Notes on Multitasking and Multiprogramming

Introduction

Definition: Multiprogramming increases CPU utilization and user satisfaction by keeping programs organized so the CPU has tasks to execute.
Each program in execution is called a process.
OS keeps several processes in memory at the same time.
When a process needs to wait (e.g., for I/O operations), the OS switches to another process, ensuring the CPU remains busy.
Example: A lawyer can manage multiple cases, working on different papers while waiting for one client’s trial.

Definition: Multitasking allows the CPU to execute multiple processes by rapidly switching among them.
This provides fast response times to users.
Processes often execute for short durations before needing I/O, which may be interactive (e.g., keyboard/mouse input).
OS switches the CPU to another process while waiting for user input, maintaining CPU activity.

Several processes require efficient memory management, which will be discussed later.
The OS must choose which process runs next, a function known as CPU scheduling.

Definition: Virtual memory allows processes larger than physical memory to execute.
It presents a large, uniform storage view to the user, abstracting physical memory limitations.
Essential for multiprogramming and multitasking systems to manage files and secure user operations.

Mechanisms must ensure processes do not get stuck in a deadlock.
OS protects itself and users by differentiating between user and kernel execution modes using a mode bit.
Modes of operation:
- User Mode: Executing user applications.
- Kernel Mode: Executing OS services.

Purpose: Prevent user programs from getting stuck (e.g., infinite loops).
Timers can interrupt the CPU after a specified duration, allowing the OS to regain control.

A process is an active entity, representing a program in execution.
The OS manages several activities related to processes:
- Creating and deleting processes.
- Scheduling processes on CPUs.
- Synchronization and communication mechanisms.

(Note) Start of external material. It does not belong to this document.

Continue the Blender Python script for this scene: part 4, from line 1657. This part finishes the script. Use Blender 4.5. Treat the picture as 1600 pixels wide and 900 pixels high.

The OS provides a logical view of information storage, abstracting physical storage properties.
Files are collections of related information, and they can be organized into directories.
User permissions and access controls are crucial for file management.

Secondary storage (e.g., HDDs, SSDs) provides persistent storage for programs and data.
Tertiary storage is less critical but must still be managed by the OS.
Efficient management of secondary storage impacts overall system performance.

Concept: Copying frequently accessed information into faster storage (cache) for quicker retrieval.
Caches help improve performance significantly, especially when managing multiple processes.
Cache coherence must be ensured in multi-core and distributed systems to maintain data consistency.

Abstracts hardware into multiple execution environments, creating the illusion of private computers.
Virtual machine managers (VMM) manage resources and provide isolation among VMs.
Virtualization is increasingly common in data centers for efficient resource management.

An OS manages hardware and provides an environment for application programs.
Interrupts facilitate hardware interaction with the OS.
Main memory is crucial for program execution, while non-volatile storage provides permanent data retention.
Modern OS utilize multiprogramming and multitasking to optimize CPU use and enhance user experience.